What’s more, the Boston bombing Internet fiasco is an inevitable result of the mass deputization has in part defined good citizenship post 9/11. Even an entity such as Anonymous, which has engaged in denial-of-service attacks against certain corporate and governmental targets, has established a degree of goodwill by performing “public service” vigilante hacktivist actions that official law enforcement cannot, such as infiltrating the “dark web” to expose child molesters and purveyors of kiddie-porn. While these actions seem to point to a logical conclusion – Anonymous has mid- to high-level law enforcement agents among its ranks – it does place what could be perceived as a terrorist group into a semi-protected echelon, as private citizens acting in secret, who “saw something” and then, rather than saying something, did what few others had the skills to do.
But the bottom line is this. Our vigilance was demanded. We were unqualified to participate in law enforcement. So what did we have? Fears, prejudices, racial biases, and not much else. Why did Tripathi enter the picture in the first place? Well, he was a young man with brown skin and an Indian surname, shown in one photo wearing a hoodie. This tells us absolutely nothing, of course, and really it was only his brown skin that prompted the frenzy. And what of the Tsarnaevs? We have learned that they were Chechen Muslims, and that Tamerlan and possibly his mother seemed to have become increasingly radical and anti-American in recent years. But Tamerlan was married to an American woman who was pregnant with his child, and Dzhokahr, according to some, was largely just a follower who did whatever his older brother told him. We’re sure to learn more during his trial. No connection to any larger terrorist network has been found, and all Chechen factions have unequivocally disavowed and condemned the attack, the Dagestan Mujahedeen stating outright that Chechen separatists “are at war with Russia, not the United States.”

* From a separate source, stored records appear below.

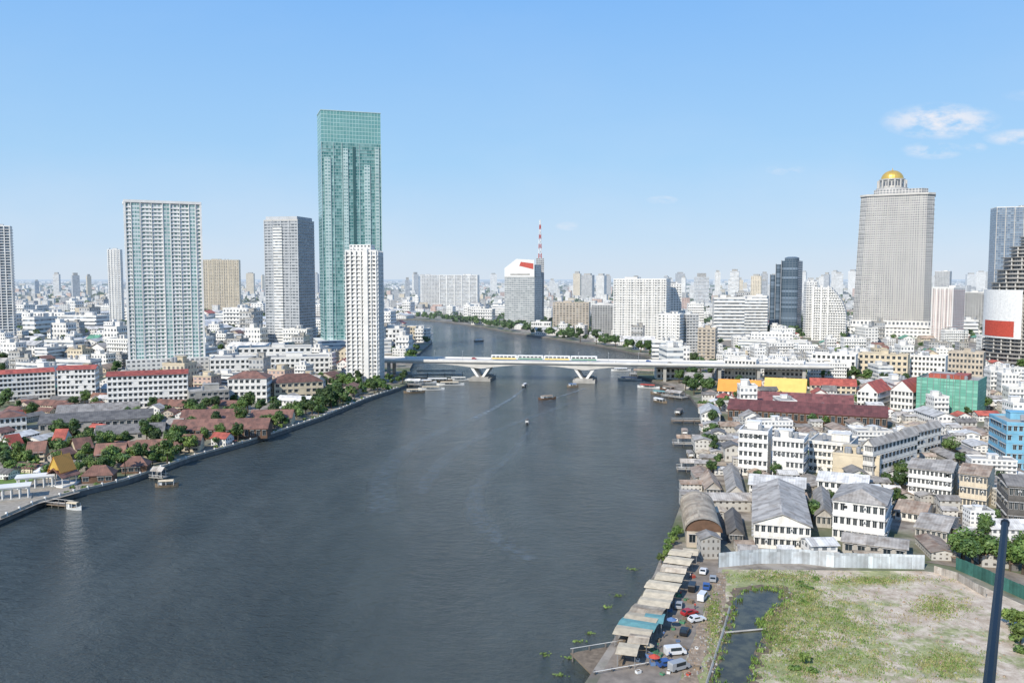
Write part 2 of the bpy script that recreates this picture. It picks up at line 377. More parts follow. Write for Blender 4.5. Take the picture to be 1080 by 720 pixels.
# ---------------------------------------------------------------- building makers
wincache={}
def window_src(w,h,shade):
    k=(round(w,1),round(h,1),shade)
    if k in wincache: return wincache[k]
    mb=MB(); mb.box(-w/2-.1,w/2+.1,-.06,0.02,-h/2-.1,h/2+.1,0); mb.box(-w/2,-.04,-.09,-.055,-h/2,h/2,1); mb.box(.04,w/2,-.09,-.055,-h/2,h/2,1)
    if shade: mb.box(-w/2-.3,w/2+.3,-.65,-.05,h/2+.15,h/2+.27,0)
    me=mb.build('window',[M['frame'],M['glass']]); wincache[k]=me.data; bpy.data.objects.remove(me); return wincache[k]
def add_windows(root,w,d,z0,z1,rows,cols,sides='f',frac=0.55,shade=True,scols=None):
    fh=(z1-z0)/rows; cnt=0; rest=[]
    for sd in sides:
        L=w if sd in 'fb' else d; n=cols if sd in 'fb' else (scols or max(1,round(cols*d/w)))
        bw=L/n; wd=bw*frac; me=window_src(wd,fh*0.48,shade)
        for r in range(rows):
            for c in range(n):
                if R.random()<.05: continue
                t=-L/2+(c+.5)*bw; z=z0+(r+.55)*fh
                loc,ro={'f':((t,-d/2,z),0),'l':((-w/2,-t,z),-PI/2),'r':((w/2,t,z),PI/2)}[sd]
                if cnt<100:
                    o=bpy.data.objects.new('window',me); COL.objects.link(o); o.parent=root; o.location=loc; o.rotation_euler=(0,0,ro); cnt+=1
                else: rest.append((loc,ro,wd,fh*0.48))
    if rest:
        mb=MB()
        for loc,ro,wd,h in rest:
            cz,sz=math.cos(ro),math.sin(ro)
            def T(x,y): return (loc[0]+x*cz-y*sz,loc[1]+x*sz+y*cz)
            mb.prism([T(-wd/2,-.08),T(wd/2,-.08),T(wd/2,.02),T(-wd/2,.02)],loc[2]-h/2,loc[2]+h/2,0)
        o=mb.build('window_field',[M['glass']],root); o['kind']='stuff'
def frame(pl,pr,yt,Y,rot,ratio=None,depth=None):
    xl,zt=XZ(pl,yt,Y); xr,_=XZ(pr,yt,Y); X=(xl+xr)/2; ph=math.atan2(X,Y)
    app=(xr-xl)*math.cos(ph); r=abs(math.radians(rot))
    if depth is not None: d=depth; w=(app-d*math.sin(r))/math.cos(r)
    else: w=app/(math.cos(r)+ratio*math.sin(r)); d=ratio*w
    w=max(w,4)
    a=-ph+math.radians(rot)
    back=(d*math.cos(r))/2
    x=X+math.sin(ph)*back; y=Y+math.cos(ph)*back
    if max(w,d)<1.6*min(w,d): foot(x,y,max(w,d)*0.5+1)
    else:
        nseg=int(max(w,d)/min(w,d)*1.5)+1
        for i in range(nseg):
            t=(i+.5)/nseg-.5
            lx,ly=(t*w,0) if w>d else (0,t*d)
            foot(x+lx*math.cos(a)-ly*math.sin(a),y+lx*math.sin(a)+ly*math.cos(a),min(w,d)*.55)
    return x,y,a,w,d,zt
def flat_roof(root,w,d,z,mat=None,par=0.9,clutter=True,rr=None):
    rr=rr or R
    mb=MB(); t=.3
    mb.box(-w/2-.15,w/2+.15,-d/2-.15,-d/2+t,z,z+par); mb.box(-w/2-.15,w/2+.15,d/2-t,d/2+.15,z,z+par)
    mb.box(-w/2-.15,-w/2+t,-d/2+t,d/2-t,z,z+par); mb.box(w/2-t,w/2+.15,-d/2+t,d/2-t,z,z+par)
    mb.box(-w/2+t,w/2-t,-d/2+t,d/2-t,z+.01,z+.15,1)
    mb.build('roof',[mat or M['white'],M['concrete']],root)
    if clutter:
        a=min(w,d)
        mb=MB(); bx=rr.uniform(-.2,.2)*w; by=rr.uniform(-.1,.25)*d; s=a*.22
        mb.box(bx-s,bx+s,by-s*.8,by+s*.8,z+.1,z+3.2); mb.box(bx-s-.3,bx+s+.3,by-s*.8-.3,by+s*.8+.3,z+3.2,z+3.45)
        mb.build('stair_room',[mat or M['white']],root)
        for i in range(rr.choice((1,2,3))):
            mb=MB(); tx=rr.uniform(-.4,.4)*w; ty=rr.uniform(-.4,-.2)*d; q=min(1.0,a*.08)
            mb.cyl(tx,ty,q,z+.9,z+.9+2.2*q,10); mb.cyl(tx,ty,q,z+.9+2.2*q,z+.9+2.6*q,10,r1=q*.3)
            for k in (-1,1): mb.box(tx+k*q*.6-.1,tx+k*q*.6+.1,ty-.1,ty+.1,z+.1,z+.9)
            mb.build('water_tank',[M['metal']],root)
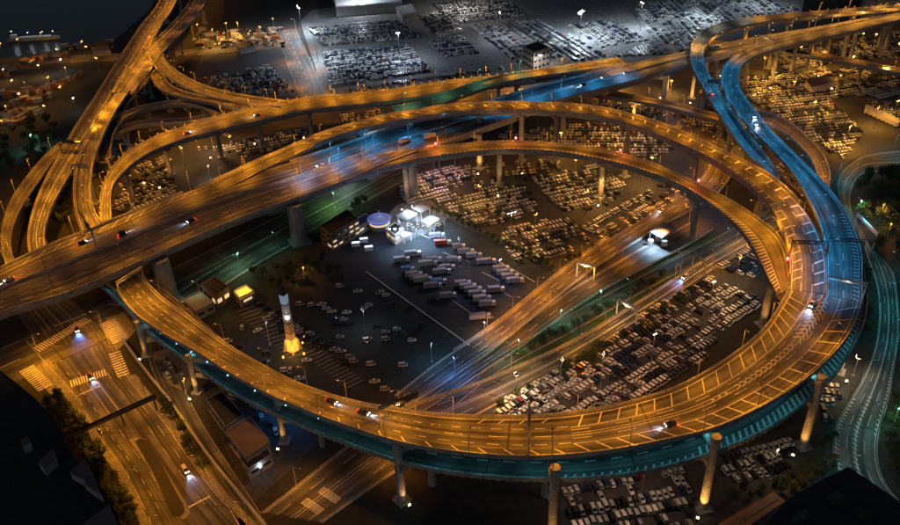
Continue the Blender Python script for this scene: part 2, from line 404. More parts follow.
# ------------------------------------------------------------------ ground, water, verges
mb = MB(); mb.add([(-2500, -400, 0), (2500, -400, 0), (2500, 5200, 0), (-2500, 5200, 0)], [(0, 1, 2, 3)]); o = mb.build('ground', M['ground']); o['kind'] = 'structure'
wp = [P(-300, 66), P(-40, 60), P(20, 57), P(60, 50), P(110, 44), P(150, 10), P(170, -40), P(180, -120), P(-300, -130)]
sheet('harbour_water', [(p.x, p.y) for p in wp], .05, M['water'], world=True)
for nm, px, z, m_ in [
    ('grass_verge', [(296, 248), (332, 222), (350, 205), (362, 180), (330, 196), (262, 222), (250, 262)], .03, 'grass'),
    ('grass_verge', [(505, 352), (565, 318), (650, 268), (715, 232), (742, 236), (690, 272), (610, 318), (520, 372), (440, 410)], .03, 'grass'),
    ('ground_pad', [(300, 22), (312, 10), (430, -6), (900, -30), (830, 12), (700, 30), (688, 62), (560, 80), (430, 96), (325, 96)], .02, 'concrete_lot'),
    ('ground_pad', [(205, 50), (290, 44), (302, 96), (222, 98), (190, 80)], .02, 'lot'),
    ('ground_pad', [(330, 92), (560, 84), (690, 70), (900, 30), (930, 140), (850, 160), (820, 200), (735, 300), (700, 352), (600, 405), (500, 425), (430, 420), (500, 345), (590, 262), (556, 272), (430, 210), (395, 170), (300, 180), (150, 230), (120, 190), (180, 140)], .01, 'lot'),
    ('ground_pad', [(205, 315), (245, 270), (300, 262), (395, 215), (434, 212), (556, 272), (560, 290), (500, 340), (470, 350), (405, 402), (330, 392), (250, 362)], .03, 'yard'),
    ('ground_pad', [(215, 425), (262, 405), (320, 440), (290, 470), (250, 505)], .02, 'lot'),
    ('ground_pad', [(560, 475), (700, 460), (805, 420), (850, 380), (848, 420), (830, 470), (745, 524), (560, 560)], .02, 'lot'),
]: sheet(nm, px, z, M[m_])

# ------------------------------------------------------------------ ground roads
def ground_road(name, path, z, lines=(), hatches=(), m='asphalt', kerb=True):
    mb = MB(); strip(mb, path, 0, 1, z); quadfix(mb); o = mb.build(name, M[m]); o['kind'] = 'structure'
    mb = MB()
    for l in lines: line(mb, path, l[0], z + .015, l[1], l[2], *(l[3:] if len(l) > 3 else ()))
    for h in hatches: hatch(mb, path, h[0], h[1], z + .015, *h[2:4], **h[4])
    if mb.v: quadfix(mb); o = mb.build('road_marking', M['paint']); o['kind'] = 'structure'
    if kerb:
        mb = MB()
        for u in (0, 1): loft(mb, path, [(u, -.01, 0), (u, -.01, z + .14), (u, .28, z + .14), (u, .28, 0)])
        o = mb.build('kerb', M['conc']); o['kind'] = 'structure'
D = (5, 7); T = (3, 3)
street = Path([(26, 340, 96, 315, .05), (45, 362, 118, 360, .05), (72, 393, 140, 393, .05), (87, 418, 160, 415, .05), (100, 440, 181, 445, .05), (120, 465, 200, 472, .05), (135, 493, 222, 500, .05), (152, 528, 262, 540, .05), (175, 580, 300, 600, .05)], smooth=4)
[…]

So, regardless of their Islamist beliefs, the Tsarnaev brothers are domestic terrorists, not at all unlike Timothy McVeigh and Terry Nichols, the right-wing extremists who bombed the Federal Building in Oklahoma City in 1995. But this hasn’t prevented U.S. politicians, egged on by the ever-vigilant Internet, from taking the Boston bombings as an opportunity to derail planned immigration reform, in favor of draconian background checks and an amendment, sponsored by Sen. Lindsey Graham of South Carolina, that would cancel asylum or refugee status of any immigrant who returned to their home country. Others favored a “biometric tracking system” for foreign nationals at all U.S. points of entry. So the Tsarnaevs, who became radical lunatics while living in the U.S.A., came from a Muslim country, and so this lunacy was a latent potential, lurking in their blood, just waiting to be activated like some special serum in an episode of “Alias.” And every immigrant is another Muhammad Atta, the bomb in the shoe, the jihadist in the woodpile.
If you see something, say something. Just pray it’s not being said about you.